Право же, в том, как шло становление советского театра, во что он вырос, есть приметный вклад бывших студентов Института сценических искусств, прежних моих товарищей.

Многие из нас долго сомневались в правильности избранного пути, мучились днем и ночью, примеряя себя к иным профессиям. Но Николай Черкасов, как я понимаю, решился на актерство сразу и бесповоротно. Были и у него терзания, огорчения и разочарования, как и у всякого художника, но дорогу-то свою в жизни он выбрал не колеблясь и никогда не раскаивался в своем выборе. И это было счастьем и для него самого и для множества его зрителей.

Я ведь говорю о своем восприятии этого человека. Может быть, здесь что-то и не совпадает с подлинными обстоятельствами его жизни, но мне он кажется рожденным именно для своей профессии. Учение, труд, опыт лишь отшлифовали его замечательный талант, а самою природой он был рожден затем, чтобы быть актером.

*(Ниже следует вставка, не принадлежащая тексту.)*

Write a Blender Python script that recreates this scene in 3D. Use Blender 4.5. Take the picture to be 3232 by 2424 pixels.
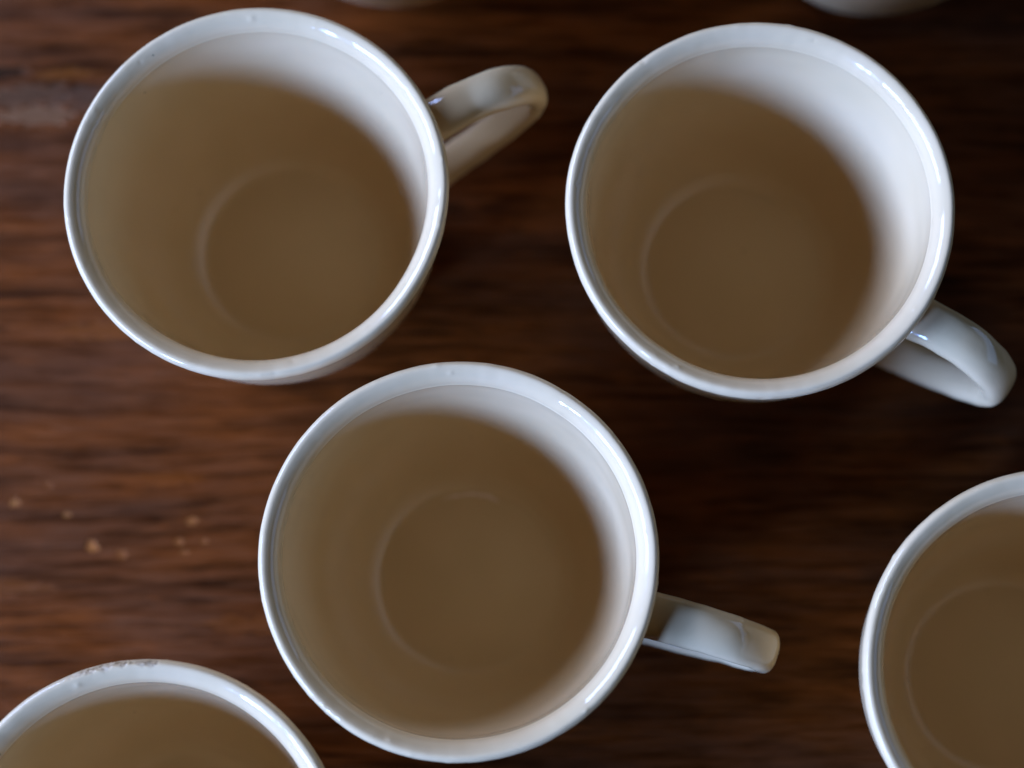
import bpy, math, random
from mathutils import Vector, Matrix, noise

# ------------------------------------------------------------------ clear
for o in list(bpy.data.objects):
    bpy.data.objects.remove(o, do_unlink=True)
scene = bpy.context.scene
COL = scene.collection

# ------------------------------------------------------------------ camera
H_MUG = 0.072                       # height of the rims above the table
cam_data = bpy.data.cameras.new('camera')
cam = bpy.data.objects.new('camera', cam_data)
COL.objects.link(cam)
right = Vector((0.99981569, 0.00349947, -0.01887719))
up = Vector((0.0, 0.98324754, 0.18227528))
fwd = Vector((-0.01919882, 0.18224168, -0.98306631))
rot = Matrix((right, up, -fwd)).transposed().to_4x4()
cam.matrix_world = Matrix.Translation((0, 0, H_MUG + 0.4061)) @ rot
cam_data.sensor_fit = 'HORIZONTAL'
cam_data.sensor_width = 36.0
cam_data.lens = 63.89
cam_data.clip_start = 0.01
cam_data.clip_end = 50
cam_data.dof.use_dof = True
cam_data.dof.focus_distance = 0.414
cam_data.dof.aperture_fstop = 4.6
scene.camera = cam

# ------------------------------------------------------------------ world (dim warm room)
world = bpy.data.worlds.new('World')
scene.world = world
world.use_nodes = True
bg = world.node_tree.nodes['Background']
bg.inputs['Color'].default_value = (1.0, 0.60, 0.28, 1)
bg.inputs['Strength'].default_value = 0.004

# ------------------------------------------------------------------ lamps: window panes to the left, added fill from the right
def area_lamp(name, az, el, dist, w, h, power, color):
    d = bpy.data.lights.new(name, 'AREA')
    d.shape = 'RECTANGLE'
    d.size = w
    d.size_y = h
    d.energy = power
    d.color = color
    o = bpy.data.objects.new(name, d)
    COL.objects.link(o)
    a, e = math.radians(az), math.radians(el)
    dirv = Vector((math.cos(a) * math.cos(e), math.sin(a) * math.cos(e), math.sin(e)))
    o.location = Vector((0, 0.06, 0.05)) + dirv * dist
    o.rotation_euler = dirv.to_track_quat('Z', 'Y').to_euler()
    return o

area_lamp('window_light_sky', 227, 24, 1.8, 0.17, 0.34, 43.0, (0.190, 0.365, 1.0))
area_lamp('window_light_corner', 210, 24.5, 1.8, 0.42, 0.46, 61.0, (0.208, 0.382, 1.0))
area_lamp('window_light_near', 186, 25.5, 1.8, 0.90, 0.48, 62.0, (0.258, 0.418, 1.0))
area_lamp('window_light_far', 143, 26, 1.8, 0.70, 0.55, 40.0, (0.370, 0.510, 1.0))
# added fill lamp on the right, brightens the left inner walls
area_lamp('added_fill_light', 10, 17, 2.4, 2.4, 0.8, 14.0, (0.37, 0.57, 1.0))

# ------------------------------------------------------------------ render settings
cy = scene.cycles
cy.max_bounces = 8
cy.diffuse_bounces = 5
cy.glossy_bounces = 3
cy.caustics_reflective = False
cy.caustics_refractive = False
cy.use_adaptive_sampling = True
cy.adaptive_threshold = 0.03
cy.use_denoising = True

# ------------------------------------------------------------------ colour management
vs = scene.view_settings
vs.view_transform = 'Standard'
vs.look = 'None'
vs.exposure = 0.0
vs.gamma = 1.0
vs.use_curve_mapping = False

# ------------------------------------------------------------------ node helper
class NT:
    def __init__(self, name):
        self.mat = bpy.data.materials.new(name)
        self.mat.use_nodes = True
        self.t = self.mat.node_tree
        self.b = self.t.nodes['Principled BSDF']

    def n(self, typ, **kw):
        nd = self.t.nodes.new(typ)
        for k, v in kw.items():
            if k.startswith('i_'):
                key = k[2:].replace('_', ' ')
                nd.inputs[key].default_value = v
            else:
                setattr(nd, k, v)
        return nd

    def l(self, a, b):
        self.t.links.new(a, b)

    def math(self, op, a, b=None, c=None, clamp=False):
        nd = self.t.nodes.new('ShaderNodeMath')
        nd.operation = op
        nd.use_clamp = clamp
        for i, x in enumerate((a, b, c)):
            if x is None:
                continue
            if isinstance(x, (int, float)):
                nd.inputs[i].default_value = x
            else:
                self.l(x, nd.inputs[i])
        return nd.outputs[0]

    def mix(self, fac, a, b, blend='MIX'):
        nd = self.t.nodes.new('ShaderNodeMix')
        nd.data_type = 'RGBA'
        nd.blend_type = blend
        nd.clamp_factor = True
        for s, x in ((nd.inputs[0], fac), (nd.inputs[6], a), (nd.inputs[7], b)):
            if isinstance(x, (int, float)):
                s.default_value = x
            elif isinstance(x, tuple):
                s.default_value = (*x, 1)
            else:
                self.l(x, s)
        return nd.outputs[2]

    def ramp(self, fac, stops, interp='LINEAR'):
        nd = self.t.nodes.new('ShaderNodeValToRGB')
        nd.color_ramp.interpolation = interp
        e = nd.color_ramp.elements
        while len(e) < len(stops):
            e.new(0.5)
        for el, (p, c) in zip(e, stops):
            el.position = p
            el.color = (*c, 1) if isinstance(c, tuple) else (c, c, c, 1)
        self.l(fac, nd.inputs[0])
        return nd.outputs[0]

    def noise(self, vec, scale, detail=2.0, rough=0.5, dist=0.0):
        nd = self.n('ShaderNodeTexNoise')
        nd.inputs['Scale'].default_value = scale
        nd.inputs['Detail'].default_value = detail
        nd.inputs['Roughness'].default_value = rough
        nd.inputs['Distortion'].default_value = dist
        self.l(vec, nd.inputs['Vector'])
        return nd.outputs['Fac']

    def mapping(self, vec, scale=(1, 1, 1), rot=(0, 0, 0), loc=(0, 0, 0)):
        nd = self.n('ShaderNodeMapping')
        nd.inputs['Scale'].default_value = scale
        nd.inputs['Rotation'].default_value = rot
        nd.inputs['Location'].default_value = loc
        self.l(vec, nd.inputs['Vector'])
        return nd.outputs[0]

# ------------------------------------------------------------------ wood material
def make_wood():
    m = NT('stained_wood')
    co = m.n('ShaderNodeTexCoord').outputs['Object']
    # slight waviness of the grain
    wv = m.noise(m.mapping(co, (6, 14, 1)), 1.0, 1)
    comb = m.n('ShaderNodeCombineXYZ')
    m.l(m.math('MULTIPLY', m.math('SUBTRACT', wv, 0.5), 0.012), comb.inputs[1])
    add = m.n('ShaderNodeVectorMath', operation='ADD')
    m.l(co, add.inputs[0])
    m.l(comb.outputs[0], add.inputs[1])
    v = add.outputs[0]
    bands = m.noise(m.mapping(v, (13, 130, 1)), 1.0, 2, 0.6)
    streak = m.noise(m.mapping(v, (42, 460, 1), loc=(3, 1, 0)), 1.0, 3, 0.65)
    fibre = m.noise(m.mapping(v, (60, 1300, 1), loc=(7, 2, 0)), 1.0, 1, 0.6)
    patch = m.noise(m.mapping(co, (14, 30, 1), loc=(2, 5, 0)), 1.0, 2, 0.5)
    blot = m.noise(m.mapping(co, (60, 170, 1), loc=(9, 4, 0)), 1.0, 2, 0.6)
    t = m.math('ADD', m.math('MULTIPLY', bands, 0.5), m.math('MULTIPLY', streak, 0.5))
    base = m.ramp(t, [(0.35, (0.013, 0.0028, 0.0004)), (0.45, (0.054, 0.0112, 0.0013)),
                      (0.54, (0.096, 0.0195, 0.0022)), (0.66, (0.150, 0.0310, 0.0033))])
    # dull greyish worn streaks where the varnish has gone
    gm = m.ramp(m.math('ADD', m.math('MULTIPLY', patch, 0.55), m.math('MULTIPLY', streak, 0.45)),
                [(0.47, 0.0), (0.62, 0.55)])
    base = m.mix(gm, base, (0.0430, 0.0174, 0.0077))
    # dark fibres
    fm = m.ramp(fibre, [(0.30, 0.55), (0.46, 0.0)])
    base = m.mix(fm, base, (0.0168, 0.0034, 0.0005))
    # warm orange blotches
    om = m.ramp(blot, [(0.58, 0.0), (0.76, 0.40)])
    base = m.mix(om, base, (0.1442, 0.0275, 0.0022))
    # nicks, bare spots and scuffs at their own places: (x, y, rx, ry, strength, colour)
    marks = [(-0.1416, 0.0567, 0.00135, 0.00099, 1.00, (0.218, 0.0705, 0.0140)),
             (-0.1273, 0.0532, 0.00117, 0.00099, 0.98, (0.218, 0.0705, 0.0140)),
             (-0.1201, 0.0450, 0.00153, 0.00108, 1.00, (0.259, 0.0784, 0.0147)),
             (-0.0943, 0.0518, 0.00126, 0.00099, 0.85, (0.208, 0.0628, 0.0123)),
             (-0.0974, 0.0463, 0.00117, 0.00099, 0.72, (0.208, 0.0628, 0.0123)),
             (-0.0907, 0.0465, 0.00099, 0.00081, 0.65, (0.208, 0.0628, 0.0123)),
             (-0.0957, 0.0432, 0.00108, 0.00081, 0.52, (0.198, 0.0628, 0.0140)),
             (-0.1126, 0.0426, 0.00117, 0.00099, 0.52, (0.187, 0.0523, 0.0087)),
             (-0.133, 0.0610, 0.00099, 0.00081, 0.33, (0.187, 0.0523, 0.0087)),
             (-0.119, 0.1032, 0.01250, 0.00220, .35, (0.1827, 0.0440, 0.0046)),
             (-0.079, 0.0245, 0.01000, 0.00220, .3, (0.1731, 0.0396, 0.0042)),
             (-0.142, 0.0340, 0.00900, 0.00200, .35, (0.1538, 0.0373, 0.0051)),
             (-0.1, 0.0630, 0.00700, 0.00160, .3, (0.1634, 0.0351, 0.0030)),
             (-0.1440, 0.1695, .0140, .0036, .8, (0.0640, 0.0300, 0.0125)),
             (-0.1430, 0.1640, .0120, .0026, .85, (0.1300, 0.0580, 0.0220)),
             (-0.1500, 0.1765, .0060, .0015, 1.0, (0.0042, 0.0021, 0.0006)),
             (-0.133, 0.1760, 0.00800, 0.00160, .5, (0.1442, 0.0373, 0.0035)),
             (-0.1270, 0.1690, .0090, .0035, .6, (0.0417, 0.0232, 0.0122))]
    sep = m.n('ShaderNodeSeparateXYZ')
    m.l(co, sep.inputs[0])
    wob = m.math('MULTIPLY', m.math('SUBTRACT', m.noise(m.mapping(co, (0.5, 1.6, 1)), 420, 1), 0.5), 2.4)
    dent = None
    for (x, y, rx, ry, s, c) in marks:
        dx = m.math('DIVIDE', m.math('SUBTRACT', sep.outputs[0], x), rx)
        dy = m.math('DIVIDE', m.math('SUBTRACT', sep.outputs[1], y), ry)
        d2 = m.math('SQRT', m.math('ADD', m.math('MULTIPLY', dx, dx), m.math('MULTIPLY', dy, dy)))
        k = m.math('SUBTRACT', 1.25, m.math('ADD', d2, wob), clamp=True)
        k = m.math('MULTIPLY', k, 2.2, clamp=True)
        k = m.math('MULTIPLY', k, s)
        base = m.mix(k, base, c)
        dent = k if dent is None else m.math('MAXIMUM', dent, k)
    m.l(base, m.b.inputs['Base Color'])
    rr = m.ramp(m.math('ADD', m.math('MULTIPLY', patch, 0.6), m.math('MULTIPLY', streak, 0.4)),
                [(0.35, 0.46), (0.65, 0.58)])
    m.l(rr, m.b.inputs['Roughness'])
    m.l(m.ramp(m.math('ADD', m.math('MULTIPLY', streak, 0.6), m.math('MULTIPLY', blot, 0.4)), [(0.38, 0.16), (0.64, 0.62)]), m.b.inputs['Specular IOR Level'])
    m.b.inputs['Specular Tint'].default_value = (1.0, 0.32, 0.070, 1)
    hgt = m.math('ADD', m.math('MULTIPLY', streak, 0.7), m.math('MULTIPLY', fibre, 0.35))
    hgt = m.math('SUBTRACT', hgt, m.math('MULTIPLY', dent, 0.5))
    hgt = m.math('ADD', hgt, m.math('MULTIPLY', bands, 0.6))
    bp = m.n('ShaderNodeBump')
    bp.inputs['Strength'].default_value = 0.8
    bp.inputs['Distance'].default_value = 0.0011
    m.l(hgt, bp.inputs['Height'])
    m.l(bp.outputs[0], m.b.inputs['Normal'])
    return m.mat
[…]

Голос, особенно в молодости, был у него грудной, глубокий, большого диапазона, и управлял он им весьма искусно. В студенческой комнате, аккомпанируя сам себе на пианино, он охотно певал арию хвастуна Фарлафа. Может быть, в оперном театре она и не прозвучала бы в полную силу, но в нашем небольшом зальце голос Черкасова звучал и переливался так, как будто бы самый воздух вокруг слушателей становился густым и упругим.

В тюзовском спектакле «Дон-Кихот», охраняя сон Дульцинеи, он пел серенаду. Это была настоящая концертная музыка: мягкий, обаятельный голос заполнял весь зал.

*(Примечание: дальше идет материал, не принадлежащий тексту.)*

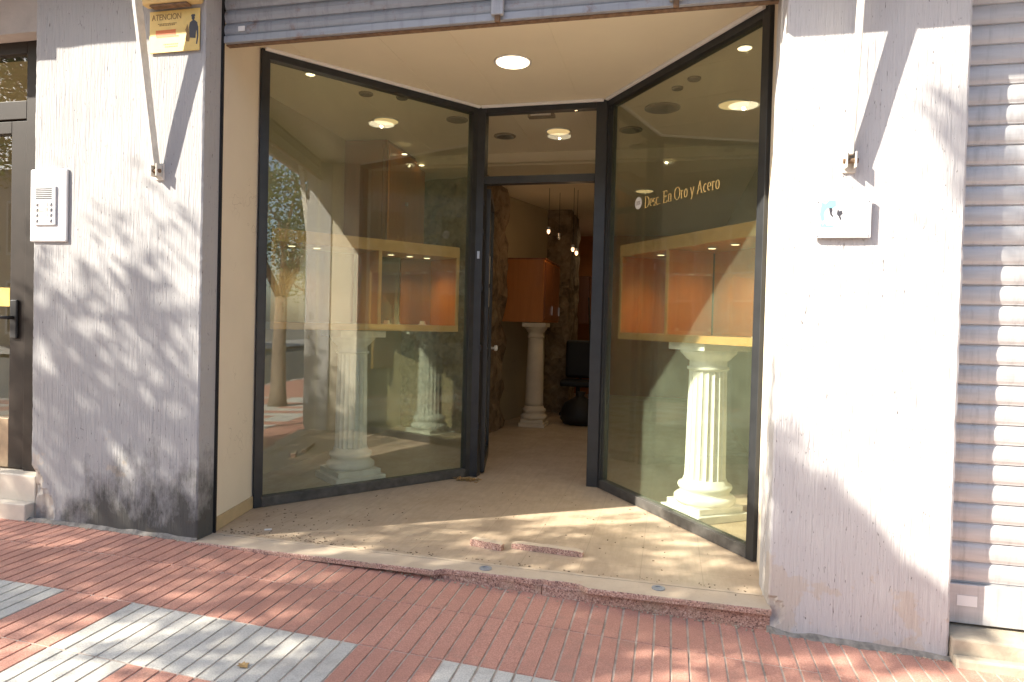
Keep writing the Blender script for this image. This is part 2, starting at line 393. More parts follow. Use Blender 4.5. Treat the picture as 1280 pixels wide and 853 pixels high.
# porch and shop floor, ceilings
fl = MB(); fl.box((-2.76, .14, -.2), (.56, .6, 0)); fl.box((-5.0, .6, -.2), (2.2, 13, 0))
fl = MB().prism([(-2.76, .145), (.52, .145), (.56, .66), (3.4, .70), (3.4, 13), (-5, 13), (-5, .70), (-2.86, .66)], -.2, 0)
struct(fl.build('floor', M['floor']))
cl = MB()
cl.box((-2.84, .17, HC), (.56, .7, HC+.1)); 
cb = MB().prism([(-2.735, .20), (.52, .20), (.56, .66), (3.4, .70), (3.4, 3.7), (-5, 3.7), (-5, .70), (-2.86, .66)], HC, HC+.12)
# thin raised seams between the boards
for x in (-2.59, -1.94, -1.447, -.80, -.15): cb.box((x-.006, .21, HC-.003), (x+.006, 3.69, HC+.01))
cb.box((-5, 3.7, HC-.10), (3.4, 3.78, HC+.12)); cb.box((-5, 3.78, HC-.12), (3.4, 13, HC+.12))
co = cb.build('ceiling', M['ceil']); struct(co)

# ------------------------------------------------------------ pillars with raked stucco
def pillar(x0, x1, y1, z1, mat, label, seed, chips):
    mb = MB(); nx = int((x1-x0)/.012); nz = int((z1+.2)/.02)
    def front(i, k):
        x = x0+(x1-x0)*i/nx; z = -.2+(z1+.2)*k/nz
        n = noise.noise(Vector((x*60, seed, z*4))); n2 = noise.noise(Vector((x*5, seed+5, z*3)))
        y = -.0015*abs(n)-.004*n2
        e = min(i, nx-i)
        if e == 0: y += .006
        if e <= 1:                                   # ragged arris
            x += (1 if i <= 1 else -1)*(.004+.006*abs(noise.noise(Vector((seed*3+i*.0, 2, z*9))))+.004*abs(noise.noise(Vector((seed, 7, z*40)))))*(1 if e == 0 else .6)
        for (cx, cz, rr) in chips:                   # lumps knocked off
            d = math.hypot(x-cx, z-cz)/rr
            if d < 1: y += .035*(1-d*d)**.5+.01*noise.noise(Vector((x*20, 3, z*20)))
        return (x, y, z)
    vs = [front(i, k) for k in range(nz+1) for i in range(nx+1)]
    fs = [(k*(nx+1)+i, k*(nx+1)+i+1, (k+1)*(nx+1)+i+1, (k+1)*(nx+1)+i) for k in range(nz) for i in range(nx)]
    mb.add(vs, fs)
    # sides joined to the arris
    for i, sgn in ((0, -1), (nx, 1)):
        col = [vs[k*(nx+1)+i] for k in range(nz+1)]; xb = x0 if i == 0 else x1
        mb.add(col+[(xb, y1, c[2]) for c in col], [(k, k+1, nz+2+k, nz+1+k) for k in range(nz)])
    mb.add([(x0, y1, -.2), (x1, y1, -.2), (x1, y1, z1), (x0, y1, z1)], [(0, 1, 2, 3)])
    o = mb.build('pillar', mat); return tag(o, label, 'pillar')
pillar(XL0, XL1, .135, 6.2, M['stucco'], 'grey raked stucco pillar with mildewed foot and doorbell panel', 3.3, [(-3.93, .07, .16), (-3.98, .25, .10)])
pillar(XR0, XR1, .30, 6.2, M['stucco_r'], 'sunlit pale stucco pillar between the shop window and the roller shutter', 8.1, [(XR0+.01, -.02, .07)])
# side returns (cream) inside the porch: left with shutter slot in front of it
jb = MB().prism([(-2.733, .158), P1, (-2.99, .70), (-2.99, .158)], 0, HC)
jo = jb.build('side_wall', M['cream']); tag(jo, 'cream plaster return wall left of the left shop window', 'wall')
sk = MB().prism([(-2.720, .161), (P1[0]+.012, P1[1]-.002), (P1[0]-.001, P1[1]-.002), (-2.734, .161)], .001, .085)
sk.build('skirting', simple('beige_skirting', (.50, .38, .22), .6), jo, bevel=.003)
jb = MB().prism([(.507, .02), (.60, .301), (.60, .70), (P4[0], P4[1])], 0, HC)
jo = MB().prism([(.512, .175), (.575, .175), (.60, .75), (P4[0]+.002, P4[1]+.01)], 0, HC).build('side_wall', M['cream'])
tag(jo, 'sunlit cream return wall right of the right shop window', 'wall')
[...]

А в фильме «Депутат Балтики» всю свою роль он провел на срывающемся, иногда даже визгливом фальцете.

Ростом, как говорится, бог его не обидел, а он превосходно понимал и чувствовал особенности и преимущества своего сложения. Не только во всякой роли, но и в каждой сцене он прежде всего изобретал своему герою своеобразную манеру движений. И всякий его персонаж двигался не только по-своему, но всегда четко и выразительно. Наверное, впервые стал он приучаться к этому в мимансе Мариинского театра.

Черкасов надолго запомнил странный для нас, драматических актеров, условный язык балета и очень забавно показывал, как герой должен изъясняться в любви героине, — раскидывал в стороны длинные свои руки и затем торжественно прижимал их к груди, чуть покачивая головой со стороны на сторону. Это означало: я вас люблю! Вытягивал вперед левую руку и, описав правой широкий круг, настойчиво тыкал ее указательным пальцем в безымянный палец левой руки. Теперь это означало: выходи за меня замуж!